> _Required task_: Return the number of lines that contain the word "high", and return nothing else.

> _Information shown_:

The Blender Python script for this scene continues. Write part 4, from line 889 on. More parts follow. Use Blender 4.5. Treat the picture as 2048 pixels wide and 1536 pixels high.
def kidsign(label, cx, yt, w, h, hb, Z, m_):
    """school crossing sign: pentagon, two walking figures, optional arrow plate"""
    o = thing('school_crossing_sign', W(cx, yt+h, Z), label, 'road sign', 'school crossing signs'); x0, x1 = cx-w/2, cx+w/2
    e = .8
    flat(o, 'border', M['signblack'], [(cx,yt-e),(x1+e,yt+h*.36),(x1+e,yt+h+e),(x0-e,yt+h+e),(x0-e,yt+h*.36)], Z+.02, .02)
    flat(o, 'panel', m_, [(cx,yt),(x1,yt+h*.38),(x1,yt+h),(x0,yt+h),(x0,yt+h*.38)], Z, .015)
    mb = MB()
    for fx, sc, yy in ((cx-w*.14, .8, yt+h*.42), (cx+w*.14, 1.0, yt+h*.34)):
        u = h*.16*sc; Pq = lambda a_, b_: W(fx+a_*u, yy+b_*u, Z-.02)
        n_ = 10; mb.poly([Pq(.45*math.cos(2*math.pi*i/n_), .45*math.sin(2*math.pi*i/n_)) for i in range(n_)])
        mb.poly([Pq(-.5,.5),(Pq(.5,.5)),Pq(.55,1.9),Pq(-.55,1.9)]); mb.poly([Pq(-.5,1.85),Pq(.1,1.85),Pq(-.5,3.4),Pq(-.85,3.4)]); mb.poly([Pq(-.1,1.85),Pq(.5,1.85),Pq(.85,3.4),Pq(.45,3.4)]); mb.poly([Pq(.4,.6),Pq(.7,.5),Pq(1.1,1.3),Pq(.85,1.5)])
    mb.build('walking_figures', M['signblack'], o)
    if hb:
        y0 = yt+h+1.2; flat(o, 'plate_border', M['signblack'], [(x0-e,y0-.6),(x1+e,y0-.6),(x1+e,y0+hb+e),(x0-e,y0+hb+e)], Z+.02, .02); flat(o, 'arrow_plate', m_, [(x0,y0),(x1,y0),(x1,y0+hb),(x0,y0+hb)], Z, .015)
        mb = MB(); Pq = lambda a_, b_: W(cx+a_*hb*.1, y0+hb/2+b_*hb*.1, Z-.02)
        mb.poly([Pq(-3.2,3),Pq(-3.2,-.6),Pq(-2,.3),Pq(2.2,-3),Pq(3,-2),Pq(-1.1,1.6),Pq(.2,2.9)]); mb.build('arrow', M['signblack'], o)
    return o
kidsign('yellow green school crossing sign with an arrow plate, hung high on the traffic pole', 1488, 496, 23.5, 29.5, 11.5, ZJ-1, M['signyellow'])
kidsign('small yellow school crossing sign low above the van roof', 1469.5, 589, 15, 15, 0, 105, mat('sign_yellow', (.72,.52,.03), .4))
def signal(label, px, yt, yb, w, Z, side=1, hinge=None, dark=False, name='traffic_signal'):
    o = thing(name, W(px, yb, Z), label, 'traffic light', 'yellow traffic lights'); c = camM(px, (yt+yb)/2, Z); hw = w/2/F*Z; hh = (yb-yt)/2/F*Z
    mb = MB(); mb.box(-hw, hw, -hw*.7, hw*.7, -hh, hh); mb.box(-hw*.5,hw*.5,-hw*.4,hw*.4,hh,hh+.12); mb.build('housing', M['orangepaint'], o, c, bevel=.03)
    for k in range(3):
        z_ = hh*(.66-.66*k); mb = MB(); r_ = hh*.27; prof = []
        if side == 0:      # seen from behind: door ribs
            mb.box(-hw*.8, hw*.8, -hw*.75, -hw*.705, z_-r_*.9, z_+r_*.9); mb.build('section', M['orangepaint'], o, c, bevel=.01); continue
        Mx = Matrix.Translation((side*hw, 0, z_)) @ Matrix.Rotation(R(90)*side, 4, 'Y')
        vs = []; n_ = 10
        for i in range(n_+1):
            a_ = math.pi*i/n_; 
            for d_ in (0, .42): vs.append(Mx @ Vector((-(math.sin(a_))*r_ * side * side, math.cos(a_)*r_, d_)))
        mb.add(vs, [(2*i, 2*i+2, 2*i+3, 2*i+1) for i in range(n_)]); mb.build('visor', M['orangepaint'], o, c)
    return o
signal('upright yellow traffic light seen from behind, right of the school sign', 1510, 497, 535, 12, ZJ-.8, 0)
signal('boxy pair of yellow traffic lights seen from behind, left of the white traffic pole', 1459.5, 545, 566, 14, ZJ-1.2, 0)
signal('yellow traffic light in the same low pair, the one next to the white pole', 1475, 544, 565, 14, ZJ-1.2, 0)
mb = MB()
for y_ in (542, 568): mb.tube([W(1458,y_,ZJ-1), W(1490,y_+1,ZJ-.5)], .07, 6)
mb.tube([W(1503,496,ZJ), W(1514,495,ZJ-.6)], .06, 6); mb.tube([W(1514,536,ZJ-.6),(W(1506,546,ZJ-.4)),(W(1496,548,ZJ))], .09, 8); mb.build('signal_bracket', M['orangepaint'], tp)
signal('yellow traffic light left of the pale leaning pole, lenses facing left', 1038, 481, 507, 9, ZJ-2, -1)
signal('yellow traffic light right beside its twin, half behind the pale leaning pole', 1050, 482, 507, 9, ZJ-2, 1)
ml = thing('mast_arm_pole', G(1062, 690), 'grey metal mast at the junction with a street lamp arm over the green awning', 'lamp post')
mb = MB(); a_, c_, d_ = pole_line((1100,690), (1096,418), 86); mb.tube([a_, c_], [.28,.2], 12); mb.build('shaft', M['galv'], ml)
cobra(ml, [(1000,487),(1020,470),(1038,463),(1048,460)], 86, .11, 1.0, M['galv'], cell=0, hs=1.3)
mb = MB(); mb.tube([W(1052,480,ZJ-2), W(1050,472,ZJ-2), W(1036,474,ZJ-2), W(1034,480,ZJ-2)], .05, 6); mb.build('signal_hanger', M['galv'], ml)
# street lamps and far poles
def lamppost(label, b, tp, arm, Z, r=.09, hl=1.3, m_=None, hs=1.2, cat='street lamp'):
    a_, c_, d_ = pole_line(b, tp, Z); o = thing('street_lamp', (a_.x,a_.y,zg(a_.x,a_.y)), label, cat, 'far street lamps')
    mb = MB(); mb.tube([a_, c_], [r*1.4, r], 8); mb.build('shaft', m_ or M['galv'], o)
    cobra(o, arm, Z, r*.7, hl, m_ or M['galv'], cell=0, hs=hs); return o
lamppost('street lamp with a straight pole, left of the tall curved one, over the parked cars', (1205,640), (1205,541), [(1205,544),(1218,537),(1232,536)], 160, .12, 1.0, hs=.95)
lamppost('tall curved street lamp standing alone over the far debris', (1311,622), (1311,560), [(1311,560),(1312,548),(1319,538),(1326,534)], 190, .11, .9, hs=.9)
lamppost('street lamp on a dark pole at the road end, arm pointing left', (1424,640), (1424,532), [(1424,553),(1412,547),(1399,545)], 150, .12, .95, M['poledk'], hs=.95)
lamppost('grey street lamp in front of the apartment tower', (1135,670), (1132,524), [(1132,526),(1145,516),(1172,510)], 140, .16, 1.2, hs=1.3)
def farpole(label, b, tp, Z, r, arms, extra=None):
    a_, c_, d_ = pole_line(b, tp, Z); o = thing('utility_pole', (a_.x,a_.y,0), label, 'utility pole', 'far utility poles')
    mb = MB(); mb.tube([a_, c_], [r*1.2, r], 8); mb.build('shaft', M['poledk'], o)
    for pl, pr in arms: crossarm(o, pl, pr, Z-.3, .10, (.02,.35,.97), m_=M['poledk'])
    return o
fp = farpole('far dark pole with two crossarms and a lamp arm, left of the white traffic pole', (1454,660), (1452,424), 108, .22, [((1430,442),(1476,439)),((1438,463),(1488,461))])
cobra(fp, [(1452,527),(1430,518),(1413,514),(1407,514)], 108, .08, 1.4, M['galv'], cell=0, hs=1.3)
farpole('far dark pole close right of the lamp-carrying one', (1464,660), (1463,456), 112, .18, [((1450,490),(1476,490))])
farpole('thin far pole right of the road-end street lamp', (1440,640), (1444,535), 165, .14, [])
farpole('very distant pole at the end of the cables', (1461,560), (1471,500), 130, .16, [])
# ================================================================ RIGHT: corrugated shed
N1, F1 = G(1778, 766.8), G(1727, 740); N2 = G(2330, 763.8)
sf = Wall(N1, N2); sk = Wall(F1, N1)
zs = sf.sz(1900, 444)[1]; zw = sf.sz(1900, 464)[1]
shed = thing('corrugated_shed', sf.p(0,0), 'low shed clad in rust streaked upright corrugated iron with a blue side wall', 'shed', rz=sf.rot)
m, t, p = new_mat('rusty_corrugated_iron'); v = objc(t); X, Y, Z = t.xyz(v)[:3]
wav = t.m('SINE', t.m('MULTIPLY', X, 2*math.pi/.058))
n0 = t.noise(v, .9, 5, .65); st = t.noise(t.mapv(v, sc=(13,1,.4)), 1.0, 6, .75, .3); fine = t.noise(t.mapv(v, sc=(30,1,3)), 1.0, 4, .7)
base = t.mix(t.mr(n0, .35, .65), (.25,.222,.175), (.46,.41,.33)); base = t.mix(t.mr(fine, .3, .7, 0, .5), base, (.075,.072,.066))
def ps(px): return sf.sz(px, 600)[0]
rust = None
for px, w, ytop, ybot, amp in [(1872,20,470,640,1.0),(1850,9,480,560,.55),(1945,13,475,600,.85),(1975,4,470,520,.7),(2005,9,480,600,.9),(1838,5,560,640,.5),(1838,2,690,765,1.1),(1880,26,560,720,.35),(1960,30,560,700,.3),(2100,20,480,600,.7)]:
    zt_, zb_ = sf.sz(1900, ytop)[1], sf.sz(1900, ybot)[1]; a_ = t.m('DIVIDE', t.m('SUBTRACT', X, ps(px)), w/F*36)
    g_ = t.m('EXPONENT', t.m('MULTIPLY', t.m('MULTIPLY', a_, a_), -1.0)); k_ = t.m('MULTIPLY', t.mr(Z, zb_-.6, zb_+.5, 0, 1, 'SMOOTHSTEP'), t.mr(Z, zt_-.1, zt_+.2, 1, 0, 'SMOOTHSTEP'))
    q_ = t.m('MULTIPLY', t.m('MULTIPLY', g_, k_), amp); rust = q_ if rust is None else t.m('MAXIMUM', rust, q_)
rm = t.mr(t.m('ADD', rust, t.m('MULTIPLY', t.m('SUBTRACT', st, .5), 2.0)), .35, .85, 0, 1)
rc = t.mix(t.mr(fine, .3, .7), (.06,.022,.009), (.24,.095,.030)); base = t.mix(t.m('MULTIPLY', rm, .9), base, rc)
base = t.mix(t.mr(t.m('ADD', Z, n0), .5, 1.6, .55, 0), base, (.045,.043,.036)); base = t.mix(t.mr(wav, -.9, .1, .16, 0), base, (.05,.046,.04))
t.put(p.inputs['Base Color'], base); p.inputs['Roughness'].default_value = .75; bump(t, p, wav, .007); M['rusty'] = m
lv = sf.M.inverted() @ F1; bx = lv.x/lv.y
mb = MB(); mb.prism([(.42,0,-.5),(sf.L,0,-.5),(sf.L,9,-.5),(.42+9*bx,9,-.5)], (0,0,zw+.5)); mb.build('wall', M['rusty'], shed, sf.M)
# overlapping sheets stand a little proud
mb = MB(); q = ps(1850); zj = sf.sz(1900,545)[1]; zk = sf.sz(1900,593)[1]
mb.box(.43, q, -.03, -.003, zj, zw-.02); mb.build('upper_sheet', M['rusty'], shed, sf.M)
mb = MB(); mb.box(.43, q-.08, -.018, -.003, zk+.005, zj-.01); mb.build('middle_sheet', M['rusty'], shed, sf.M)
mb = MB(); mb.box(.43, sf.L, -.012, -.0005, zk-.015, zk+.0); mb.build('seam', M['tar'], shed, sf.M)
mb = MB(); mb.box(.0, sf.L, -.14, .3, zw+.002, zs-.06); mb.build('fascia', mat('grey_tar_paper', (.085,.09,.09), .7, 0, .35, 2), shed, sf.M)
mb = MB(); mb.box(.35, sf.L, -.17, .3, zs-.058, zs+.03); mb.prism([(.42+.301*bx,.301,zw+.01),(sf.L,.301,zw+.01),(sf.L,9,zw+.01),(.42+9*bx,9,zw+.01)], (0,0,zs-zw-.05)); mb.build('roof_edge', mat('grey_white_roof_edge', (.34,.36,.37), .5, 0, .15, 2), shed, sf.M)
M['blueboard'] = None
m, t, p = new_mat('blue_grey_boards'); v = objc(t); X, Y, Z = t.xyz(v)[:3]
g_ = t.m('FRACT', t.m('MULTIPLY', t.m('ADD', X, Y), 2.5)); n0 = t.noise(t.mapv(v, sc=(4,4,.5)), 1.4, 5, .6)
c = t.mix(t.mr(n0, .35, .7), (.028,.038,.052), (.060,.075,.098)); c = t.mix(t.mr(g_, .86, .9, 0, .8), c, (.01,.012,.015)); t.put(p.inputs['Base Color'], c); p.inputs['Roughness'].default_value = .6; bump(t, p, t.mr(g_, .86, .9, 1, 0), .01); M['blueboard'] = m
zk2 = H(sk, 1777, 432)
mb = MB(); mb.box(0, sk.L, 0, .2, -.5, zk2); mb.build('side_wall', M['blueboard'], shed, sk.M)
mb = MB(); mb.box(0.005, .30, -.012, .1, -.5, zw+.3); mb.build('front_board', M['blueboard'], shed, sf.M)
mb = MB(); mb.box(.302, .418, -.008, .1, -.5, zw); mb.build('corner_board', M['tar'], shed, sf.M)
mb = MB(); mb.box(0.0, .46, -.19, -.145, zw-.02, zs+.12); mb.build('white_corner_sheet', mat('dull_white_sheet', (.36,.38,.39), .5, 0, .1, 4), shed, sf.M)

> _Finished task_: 2